Not That Sane. V Lakshman. Every Wednesday.

A Human Machine? (May 14, '97)

Garry Kasparov, arguably the world's best player ever, last week lost a highly publicized chess match to the IBM machine Deep Blue.

To me, one of the interesting side notes to the match was how, with time, Kasparov anthropomorphized the machine. He was unwilling to allow that the machine, the "creature" as he called it, could have arrived at those sparkling moves using "computer logic". He darkly doubted the motives of IBM. He even insisted on being able to view the logic that the computer was using. What did he suspect? That Anand, Kramnik and Kamsky had gotten together and were playing against him?

Deep Blue is a massively parallel machine that runs several processors, definitely not the wimpy thing you have at home. The idea of building such powerful computers doesn't bother too many people. Somehow, we have come to accept that machines can compute awesomely but do not yet accept that such computation can lead to intelligence of sorts. But even run-of-the-mill computer programs often exhibit "intelligence" now. A meteorologist studying the performance of a fuzzy logic algorithm that I helped develop noted that:

[The detected BWER is] in a right spot, but if you cross section the reflectivity structure of the storm, you don't see a BWER. In other words, it looks like it made a good guess with limited data.
"Guessing" was not how I would describe it. I know the internal workings of the algorithm and it was a logical progression from the limited data to the correct detection. Yet, if a thinking human being had gone through the same process, we would have called it "guessing".

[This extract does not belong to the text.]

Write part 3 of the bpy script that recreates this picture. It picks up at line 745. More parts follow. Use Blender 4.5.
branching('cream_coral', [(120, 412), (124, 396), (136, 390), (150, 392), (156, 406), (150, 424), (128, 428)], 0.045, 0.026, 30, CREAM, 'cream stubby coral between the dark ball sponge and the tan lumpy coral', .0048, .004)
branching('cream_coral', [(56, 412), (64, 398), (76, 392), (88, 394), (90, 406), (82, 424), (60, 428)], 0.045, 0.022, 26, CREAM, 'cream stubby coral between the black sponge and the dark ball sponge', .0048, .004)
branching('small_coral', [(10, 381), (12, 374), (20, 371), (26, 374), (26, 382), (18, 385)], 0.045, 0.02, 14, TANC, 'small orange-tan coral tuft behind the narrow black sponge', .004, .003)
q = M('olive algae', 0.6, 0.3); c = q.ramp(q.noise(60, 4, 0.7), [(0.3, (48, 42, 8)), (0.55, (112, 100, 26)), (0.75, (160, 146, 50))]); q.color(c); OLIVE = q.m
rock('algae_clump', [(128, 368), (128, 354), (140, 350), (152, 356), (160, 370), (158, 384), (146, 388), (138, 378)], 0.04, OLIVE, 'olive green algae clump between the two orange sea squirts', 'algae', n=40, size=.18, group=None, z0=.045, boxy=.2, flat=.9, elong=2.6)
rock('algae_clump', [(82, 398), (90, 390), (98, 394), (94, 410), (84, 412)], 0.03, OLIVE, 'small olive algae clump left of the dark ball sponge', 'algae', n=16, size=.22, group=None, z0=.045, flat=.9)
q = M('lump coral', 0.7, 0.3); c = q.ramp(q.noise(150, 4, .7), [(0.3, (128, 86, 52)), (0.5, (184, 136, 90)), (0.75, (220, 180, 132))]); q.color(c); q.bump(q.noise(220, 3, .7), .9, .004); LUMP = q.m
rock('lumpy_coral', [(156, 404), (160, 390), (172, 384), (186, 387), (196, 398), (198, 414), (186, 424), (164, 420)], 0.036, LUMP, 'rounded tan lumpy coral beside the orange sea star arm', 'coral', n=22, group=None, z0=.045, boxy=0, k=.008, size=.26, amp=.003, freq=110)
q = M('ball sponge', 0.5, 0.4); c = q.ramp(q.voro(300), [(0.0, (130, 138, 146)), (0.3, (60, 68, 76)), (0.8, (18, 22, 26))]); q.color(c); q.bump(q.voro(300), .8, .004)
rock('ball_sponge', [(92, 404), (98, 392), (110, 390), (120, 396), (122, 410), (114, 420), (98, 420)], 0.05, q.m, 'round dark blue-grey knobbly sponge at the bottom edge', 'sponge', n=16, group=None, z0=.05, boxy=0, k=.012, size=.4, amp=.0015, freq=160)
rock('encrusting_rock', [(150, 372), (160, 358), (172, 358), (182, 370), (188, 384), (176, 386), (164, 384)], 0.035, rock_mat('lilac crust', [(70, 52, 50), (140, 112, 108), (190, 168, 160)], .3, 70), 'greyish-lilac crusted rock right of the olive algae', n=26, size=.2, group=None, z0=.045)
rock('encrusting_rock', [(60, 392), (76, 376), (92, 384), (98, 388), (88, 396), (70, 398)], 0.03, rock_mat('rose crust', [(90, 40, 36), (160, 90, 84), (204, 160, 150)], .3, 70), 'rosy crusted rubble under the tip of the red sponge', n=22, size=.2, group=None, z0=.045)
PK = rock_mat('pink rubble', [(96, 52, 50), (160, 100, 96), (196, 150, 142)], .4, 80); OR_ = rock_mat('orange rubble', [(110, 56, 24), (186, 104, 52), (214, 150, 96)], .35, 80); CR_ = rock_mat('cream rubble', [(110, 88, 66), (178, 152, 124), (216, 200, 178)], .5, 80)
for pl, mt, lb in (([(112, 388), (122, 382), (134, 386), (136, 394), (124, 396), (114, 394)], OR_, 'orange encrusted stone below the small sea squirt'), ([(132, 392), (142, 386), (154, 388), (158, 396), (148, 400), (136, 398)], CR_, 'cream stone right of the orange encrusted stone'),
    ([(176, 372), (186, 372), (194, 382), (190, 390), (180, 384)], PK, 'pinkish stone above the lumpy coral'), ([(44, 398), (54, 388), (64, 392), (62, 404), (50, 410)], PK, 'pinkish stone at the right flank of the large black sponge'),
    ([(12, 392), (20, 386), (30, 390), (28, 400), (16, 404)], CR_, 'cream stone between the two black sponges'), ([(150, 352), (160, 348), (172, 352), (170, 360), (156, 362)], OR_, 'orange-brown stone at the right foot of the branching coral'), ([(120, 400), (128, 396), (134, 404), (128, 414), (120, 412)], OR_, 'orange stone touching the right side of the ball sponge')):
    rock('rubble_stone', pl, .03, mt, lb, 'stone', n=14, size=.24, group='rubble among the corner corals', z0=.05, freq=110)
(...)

Does this mean that man has lost the battle to the machine? Hardly. For one, Kasparov has lost matches before and has come back to thrash his opponent. Two, the machine is still a machine in that it computes while the human is a human in that he can think imaginatively. Three, none of the man vs. machine brouhahas that arose in the past few centuries has come to anything.

We accept that machines are better in that limited aspect of existence and get on with our productive, creative lives. After all, trains have been running faster than men and calculators roundly beating the mental arithmetic afficionados for quite some time now. Not too many people feel humiliated as a result.